Georg Cantor fit à nouveau scandale dans le monde mathématique avec une démonstration de l'existence de nombres transcendants : pour cela, il joua sur les différences d'infinis. Son idée de départ est de dire que les nombres réels se subdivisent en deux classes : les nombres algébriques (ceux qui, par définition, sont racines d'un polynôme à coefficients entiers) et les nombres transcendants (les autres). Il démontra alors en numérotant et en ordonnant les équations à coefficients entiers qu'il était possible également de numéroter les nombres algébriques, donc que leur ensemble est dénombrable (c'est-à-dire de cardinal  \( \aleph_0\) ).

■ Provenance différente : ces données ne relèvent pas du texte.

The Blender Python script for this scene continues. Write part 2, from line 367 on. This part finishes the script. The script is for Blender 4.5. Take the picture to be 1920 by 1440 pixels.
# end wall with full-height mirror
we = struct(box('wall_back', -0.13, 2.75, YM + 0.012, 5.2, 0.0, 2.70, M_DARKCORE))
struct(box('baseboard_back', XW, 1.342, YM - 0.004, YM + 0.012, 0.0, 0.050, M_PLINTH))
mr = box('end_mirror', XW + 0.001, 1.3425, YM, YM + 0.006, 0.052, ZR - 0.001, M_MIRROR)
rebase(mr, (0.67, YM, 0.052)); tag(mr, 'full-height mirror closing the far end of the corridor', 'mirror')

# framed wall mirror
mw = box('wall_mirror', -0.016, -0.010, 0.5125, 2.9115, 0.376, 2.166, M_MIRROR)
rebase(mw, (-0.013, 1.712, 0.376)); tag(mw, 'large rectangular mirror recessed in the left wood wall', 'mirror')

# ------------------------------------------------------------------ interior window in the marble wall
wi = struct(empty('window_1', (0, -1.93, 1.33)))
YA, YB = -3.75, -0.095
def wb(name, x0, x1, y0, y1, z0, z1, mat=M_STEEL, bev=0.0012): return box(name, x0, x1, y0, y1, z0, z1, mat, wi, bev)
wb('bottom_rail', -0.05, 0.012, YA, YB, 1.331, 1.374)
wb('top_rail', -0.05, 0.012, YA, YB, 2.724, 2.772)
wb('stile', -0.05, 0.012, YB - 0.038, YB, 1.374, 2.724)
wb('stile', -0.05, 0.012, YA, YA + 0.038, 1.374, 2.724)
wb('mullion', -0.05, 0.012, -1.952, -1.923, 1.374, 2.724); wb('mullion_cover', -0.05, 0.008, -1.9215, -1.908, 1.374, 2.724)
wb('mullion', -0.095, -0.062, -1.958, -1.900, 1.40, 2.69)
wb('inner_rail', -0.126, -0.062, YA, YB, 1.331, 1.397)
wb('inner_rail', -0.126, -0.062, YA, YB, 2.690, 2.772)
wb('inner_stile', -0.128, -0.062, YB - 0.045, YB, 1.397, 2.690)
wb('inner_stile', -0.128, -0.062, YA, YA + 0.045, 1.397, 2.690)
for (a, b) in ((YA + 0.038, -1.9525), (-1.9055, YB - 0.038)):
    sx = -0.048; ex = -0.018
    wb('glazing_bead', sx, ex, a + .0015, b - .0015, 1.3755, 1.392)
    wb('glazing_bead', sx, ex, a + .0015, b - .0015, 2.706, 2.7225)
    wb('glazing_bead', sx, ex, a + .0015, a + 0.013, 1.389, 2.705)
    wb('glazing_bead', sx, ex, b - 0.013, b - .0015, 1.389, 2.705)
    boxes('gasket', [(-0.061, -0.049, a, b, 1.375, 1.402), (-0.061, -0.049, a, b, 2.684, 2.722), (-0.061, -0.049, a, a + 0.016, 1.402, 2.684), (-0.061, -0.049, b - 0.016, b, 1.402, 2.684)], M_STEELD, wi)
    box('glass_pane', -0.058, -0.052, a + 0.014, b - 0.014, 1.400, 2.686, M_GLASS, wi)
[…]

En revanche, avec son procédé diagonal, l'hypothèse d'une numérotation des nombres réels aboutit à une contradiction. Le corps des nombres réels est donc de cardinal strictement plus grand que \( \aleph_0\) . En particulier, l'ensemble des nombres algébriques étant dénombrable, il existe des nombres transcendants (et même « beaucoup plus » que de nombres algébriques). Depuis Cantor, on dit que \( \mathbb{R}\) a la puissance du continu.

 

L'hypothèse du continu

De même qu'Euclide ne put prouver que par un point, il passe une et une seule parallèle à une droite donnée, Cantor échoua à démontrer qu'il n'existait aucun ensemble infini dont le cardinal était compris entre dénombrable et continu. À deux mille ans de distance, leurs démarches furent identiques : ils supposèrent leurs résultats vrais. Le premier est connu sous le nom de cinquième postulat d'Euclide, le second sous celui d'hypothèse du continu. Cela revient donc à dire que le deuxième cardinal infini, noté  \( \aleph_1\) , est le continu (il n'y a d'autre infini « coincé » entre \( \aleph_0\) et \( \aleph_1\) ).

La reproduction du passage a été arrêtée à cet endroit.